Between Rhythm Nation and janet., Jackson had her sights set on Hollywood, and she met the perfect person to take her there. Hot off his sensitive and lucrative portrayal of coming of age in South Central, Los Angeles, 1991’s Boyz N the Hood, the young director John Singleton met Jackson and suggested they work together. He promised her he had a script for her. She said she’d take a look. In truth, there was no script, but as he recalls in an extra on the 2019 Blu-ray release of Poetic Justice, the film that the writer-director would ultimately make with Jackson, he scrambled and within two weeks had a screenplay to show Jackson. It was what Singleton referred to as a “street romance”—the flip side of the coin Singleton tossed with Boyz that this time explored womanhood in South Central, L.A. Jackson loved it and signed on. Though she had yet to cross over to movies, Jackson was a veteran actor, initially penetrating cultural consciousness via television, years before her music made her a superstar.
However memorable her roles in Good Times, Diff’rent Strokes, and Fame were, in the ’90s there was still a large status divide between TV actors and those in movies (those who crossed over from the former to the latter were the exception, not the rule and crossing the other way was seen as a step down). Poetic Justice would be Jackson’s first official attempt at adding “movie star” to her already impressive resumé.
In the film, she played Justice, a part-time poet (Justice was poetic… get it?) who does hair and grieves the murder of her boyfriend Markell (played by Q-Tip in a cameo). She reluctantly tags along with her friend Iesha (Regina King) up the coast of California on a mail run undertaken by Iesha’s mail carrier boyfriend Chicago (Joe Torry) and Chicago’s colleague Lucky (Tupac Shakur). Lucky had previously macked on Justice while delivering mail to the beauty parlor at which she works, which makes the already prickly Justice even more on edge during the first half of their trip.

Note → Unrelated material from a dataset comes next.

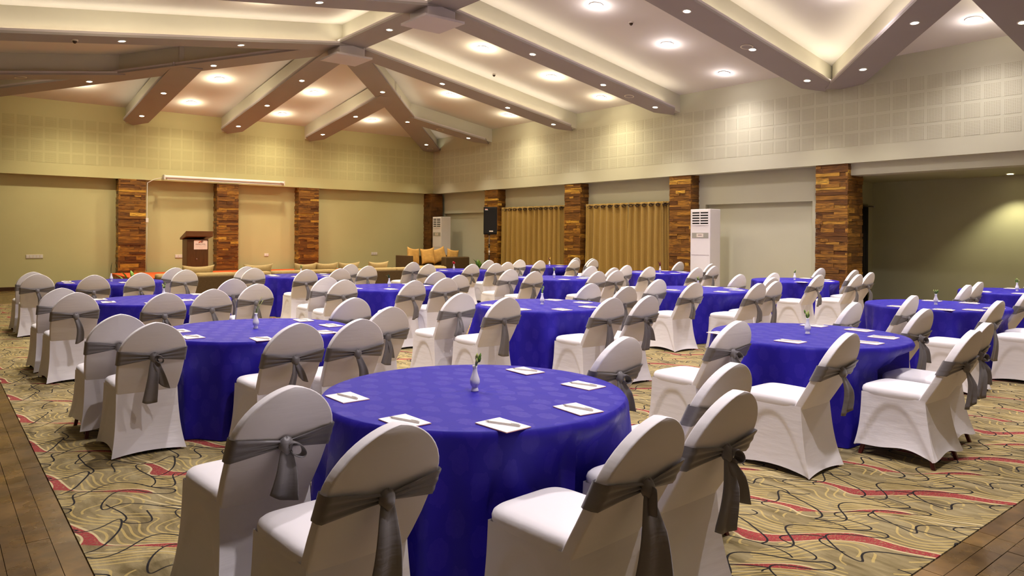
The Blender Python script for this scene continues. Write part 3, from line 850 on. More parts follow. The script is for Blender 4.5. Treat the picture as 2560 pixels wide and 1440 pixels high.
# ------------------------------------------------------------------ curtains
def curtain_pair(y0, y1, ym, ztop, where):
    X = 15.42
    rod = empty('curtain_rod', (X, (y0 + y1) / 2, ztop - 0.06)); tag(rod, 'dark curtain rod across the ' + where, 'curtain rod')
    Ln = (y1 - y0) / 2
    MB().tube([(0, -Ln - 0.05, 0), (0, Ln + 0.05, 0)], 0.014, 8).obj('rod', M_bronze, rod, 40)
    for s in (-1, 1):
        MB().tube([(0, s * (Ln - 0.02), 0), (0.19, s * (Ln - 0.02), 0)], 0.012, 6).obj('bracket', M_bronze, rod, 40)
        M = MB().lathe([(0.004, -0.05), (0.03, -0.02), (0.03, 0.02), (0.004, 0.05)], 10); o = M.obj('finial', M_bronze, rod, True); o.rotation_euler = (R(90), 0, 0); o.location = (0, s * (Ln + 0.06), 0)
    for a, b, side in ((ym, y1, 'further'), (y0, ym, 'nearer')):
        t = empty('curtain', (X, (a + b) / 2, 0)); tag(t, side + ' gold curtain of the pair across the ' + where, 'curtain', 'gold eyelet curtains')
        half = (b - a) / 2
        np_, nf = 132, 6
        q = random.Random(int(a * 10))
        amp = [q.uniform(0.055, 0.085) for _ in range(nf * 2 + 2)]
        rings = []
        for z in (0.02, 0.5, 1.0, 1.5, 2.0, 2.35, ztop - 0.06, ztop):
            row = []
            zz = z / ztop
            for k in range(np_ + 1):
                s = k / np_
                # outer edge bunches up in narrow pleats
                edge = s if side == 'further' else 1 - s
                ph = 2 * PI * nf * s
                sn = math.sin(ph); d = math.copysign(abs(sn) ** 0.7, sn) * amp[int(s * nf * 2)] * (0.85 + 0.25 * (1 - zz)) + 0.012 * math.sin(ph * 2 + zz * 2) * (1 - zz)
                if edge > 0.84: d += 0.035 * math.sin(edge * 160)
                sw = 0.05 * (1 - zz) * (edge - 0.5) + 0.01 * math.sin(zz * 5 + s * 9)
                row.append((d, -half + 0.03 + (2 * half - 0.05) * s + sw * (1 if side == 'further' else -1), z))
            rings.append(row)
        M = MB().loft(rings, closed=False)
        o = M.obj('panel', M_curt, t, True); sd = o.modifiers.new('s', 'SOLIDIFY'); sd.thickness = 0.008
        for k in range(nf):
            yy = -half + 2 * half * (k + 0.5) / nf
            rg = link('eyelet', EYE, t, (-0.03, yy, ztop - 0.08)); rg.rotation_euler = (0, R(90), R(50)); rg.scale = (0.62, 0.95, 1.0)
M = MB()
rings = []
for i in range(16):
    a = 2 * PI * i / 16
    rings.append([((0.055 + 0.019 * math.cos(b)) * math.cos(a), (0.055 + 0.019 * math.cos(b)) * math.sin(a), 0.019 * math.sin(b)) for b in [2 * PI * j / 6 for j in range(6)]])
M.loft(rings + [rings[0]], caps=False)
EYE = M.mesh('eyelet', M_bronze, True)
curtain_pair(16.44, 19.56, 17.93, 2.56, 'window beside the loudspeaker')
curtain_pair(12.37, 15.47, 13.83, 2.55, 'window beside the air conditioner')

# ------------------------------------------------------------------ sofas, cushions, plants
def rounded(lo, hi, name, mat, parent, bw=0.04):
    o = MB().box(lo, hi).obj(name, mat, parent, 40); bevel(o, bw, 3); return o
def sofa(x0, x1, y, label):
    t = empty('sofa', ((x0 + x1) / 2, y, 0)); tag(t, label, 'sofa', 'brown sofas facing the stage')
    h = (x1 - x0) / 2 - 0.01
    rounded((-h, 0.0, 0.06), (h, 0.20, 0.70), 'back', M_brown, t, 0.03)
    rounded((-h, 0.19, 0.06), (h, 0.86, 0.34), 'seat_base', M_brown, t, 0.03)
    n = 3
    for i in range(n):
        a = -h + 0.02 + (2 * h - 0.04) * i / n; b = -h + 0.02 + (2 * h - 0.04) * (i + 1) / n
        rounded((a + 0.004, 0.02, 0.64), (b - 0.004, 0.30, 0.76), 'back_cushion', M_tan, t, 0.045)
        rounded((a + 0.004, 0.24, 0.33), (b - 0.004, 0.88, 0.47), 'seat_cushion', M_tan, t, 0.05)
    for sx in (-h + 0.08, h - 0.08):
        for sy in (0.07, 0.78): MB().box((sx - 0.03, sy - 0.03, 0), (sx + 0.03, sy + 0.03, 0.065)).obj('foot', M_dark, t)
sofa(3.62, 6.05, 15.95, 'long brown sofa seen from behind, first of the row, before the lectern')
sofa(6.06, 8.49, 16.05, 'long brown sofa seen from behind, middle of the row facing stage')
sofa(8.52, 10.9, 16.15, 'long brown sofa seen from behind, end of row toward the corner')
def pillow(name, wd, hh, th, mat, loc, rot, label, group=None):
    n = 14
    def grid(sg):
        rows = []
        for j in range(n + 1):
            row = []
            for i in range(n + 1):
                u_, v_ = 2 * i / n - 1, 2 * j / n - 1
                px_ = u_ * wd / 2 * (1 - 0.10 * (1 - abs(u_)) * 0 - 0.09 * (1 - v_ * v_) * abs(u_) ** 3)
                pz_ = v_ * hh / 2 * (1 - 0.20 * (1 - u_ * u_) * abs(v_) ** 3)
                d = th / 2 * ((1 - u_ ** 4) * (1 - v_ ** 4)) ** 0.6
                row.append((px_, sg * d, pz_ + hh / 2))
            rows.append(row)
        return rows
    M = MB().loft(grid(1), closed=False).loft(grid(-1), closed=False)
    me = M.mesh(name, mat, True)
    b = bmesh.new(); b.from_mesh(me); bmesh.ops.remove_doubles(b, verts=b.verts, dist=1e-5); bmesh.ops.recalc_face_normals(b, faces=b.faces); b.to_mesh(me); b.free()
    o = link(name, me, None, loc); o.rotation_euler = rot
    tag(o, label, 'cushion', group)
    return o
GP = 'tan cushions along the sofa backs'
for i, (x, y, s) in enumerate(((4.55, 16.32, 'before the lectern'), (5.85, 16.36, 'before the lectern pillar'), (7.0, 16.42, 'behind the second sofa-side table vase'), (7.55, 16.45, 'beside the second sofa-side table'), (8.12, 16.42, 'just before the sofa joint'), (8.98, 16.5, 'just after the sofa joint'))):
    pillow('cushion', 0.66 if i < 2 else 0.58, 0.46, 0.17, M_tan, (x, y + 0.10, 0.475), (R(12), 0, R(rnd.uniform(-4, 4))), 'tan cushion showing over the sofa back ' + s, GP)
# corner sofa facing the room
t = empty('sofa', (13.75, 21.3, 0), R(0)); tag(t, 'brown corner sofa with orange cushions before the air conditioner', 'sofa')
rounded((-1.15, 0.35, 0.06), (1.15, 0.60, 0.88), 'back', M_brown, t, 0.04)
rounded((-1.15, -0.45, 0.06), (1.15, 0.36, 0.36), 'seat_base', M_brown, t, 0.04)
rounded((0.15, -0.50, 0.06), (1.18, -0.22, 0.84), 'armrest', M_brown, t, 0.04)
rounded((-1.19, -0.45, 0.06), (-1.10, 0.58, 0.90), 'side_panel', M_brown, t, 0.02)
for i in range(3): rounded((-1.08 + i * 0.74, -0.22 if i > 1 else -0.44, 0.35), (-0.35 + i * 0.74, 0.33, 0.54), 'seat_cushion', M_tan, t, 0.05)
for x_ in (-1.0, 1.0):
    for y_ in (-0.35, 0.5): MB().box((x_ - 0.03, y_ - 0.03, 0), (x_ + 0.03, y_ + 0.03, 0.065)).obj('foot', M_dark, t)
for x, wd, hh, rz, ry, mat, s in ((12.99, 0.56, 0.56, 12, 8, M_orange, 'deep orange cushion at the free end of the corner sofa'), (13.57, 0.50, 0.56, -28, -6, M_orange, 'orange cushion second along the corner sofa'),
                             (14.10, 0.54, 0.52, -20, -16, M_orange, 'slumped orange cushion in the middle of the corner sofa'), (14.60, 0.48, 0.50, -8, 10, M_orange, 'orange cushion behind the corner sofa armrest')):
    pillow('cushion', wd, hh * 1.05, 0.17, mat, (x, 21.47 - wd / 2 * abs(math.sin(R(rz))), 0.555 + wd / 2 * abs(math.sin(R(ry)))), (R(-10), R(ry), R(rz)), s, 'orange cushions on the corner sofa')
def leaf(M, base, tip, wd, bend=0.1, n=6):
    base, tip = Vector(base), Vector(tip)
    d = tip - base; sd = d.cross(Vector((0, 0, 1)))
    if sd.length < 1e-4: sd = Vector((1, 0, 0))
    sd.normalize(); nv = sd.cross(d).normalized()
    rows = []
    for i in range(n + 1):
        s = i / n
        c = base + d * s + nv * bend * d.length * math.sin(PI * s)
        ww = wd * (math.sin(PI * min(1, s * 0.92 + 0.06)) ** 0.8) + 0.001
        rows.append([c - sd * ww / 2, c + nv * ww * -0.12, c + sd * ww / 2, c + nv * (ww * 0.0 + 0.003)])
    M.loft(rows)
def plant(x, y, z, n, L, wd, mat, label, seed, pot=True):
    t = empty('potted_plant', (x, y, z)); tag(t, label, 'plant')
    q = random.Random(seed)
    MB().lathe([(0.09, 0.0), (0.13, 0.2), (0.135, 0.22), (0.12, 0.22), (0.11, 0.19)], 16).obj('pot', M_pot, t, 40)
    MB().lathe([(0.115, 0.185), (0.115, 0.195)], 12).obj('soil', M_slot, t)
    for i in range(n):
        a = i * 2.4 + q.uniform(-0.3, 0.3); e = q.uniform(0.6, 1.35); Ls = L * q.uniform(0.7, 1.1)
        b = (0.02 * math.cos(a), 0.02 * math.sin(a), 0.19)
        mid = (Ls * 0.55 * math.cos(a) * math.cos(e), Ls * 0.55 * math.sin(a) * math.cos(e), 0.19 + Ls * 0.55 * math.sin(e))
        tp = (Ls * 1.1 * math.cos(a) * math.cos(e), Ls * 1.1 * math.sin(a) * math.cos(e), 0.19 + Ls * (0.55 + 0.42 * math.sin(e)))
        M = MB(); leaf(M, mid, tp, wd, 0.15)
        lf = M.obj('leaf', mat if i % 3 else M_leafl, t, True)
        MB().tube([b, mid], 0.006, 5).obj('stalk', M_stem, lf, True)
plant(14.55, 19.6, 0.0, 16, 0.62, 0.13, M_leaf, 'bushy green potted plant beside the loudspeaker pillar', 5)
plant(4.03, 20.0, 0.0, 7, 0.52, 0.10, M_leafl, 'light green potted plant on the floor before the stage corner', 9)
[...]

Insofar as that’s essentially the extent of the plot, Poetic Justice certainly feels like a script banged out in weeks. There are inspired moments, like the clip posted above wherein Justice dismisses Lucky by pranking him with the suggestion that she’s having sex with her employer Jessie (the perpetually underrated Tyra Ferrell), but Poetic Justice is in many ways a smaller movie than Boyz, despite it being afforded twice the budget.
In his director’s commentary on the home media releases of Justice, Singleton (who died last year) said that “putting the urban experience in a normal context” was his aim here. “I was really trying to show how two people with their own sets of problems and complex things going on, how they came together,” he continued. Whereas in Boyz, the hood was in the foreground, in Justice it’s the backdrop. This is a film about what it is to live with death, and how existential threats to Black lives shape characters. Justice is externally defined by her unsmiling nature, a point Lucky seizes on immediately. “Why you always so mad?” he asks her. “You must ain’t got no man ’cause you don’t never smile.” Poetic Justice spends much of its running time exploring why Justice rarely smiles.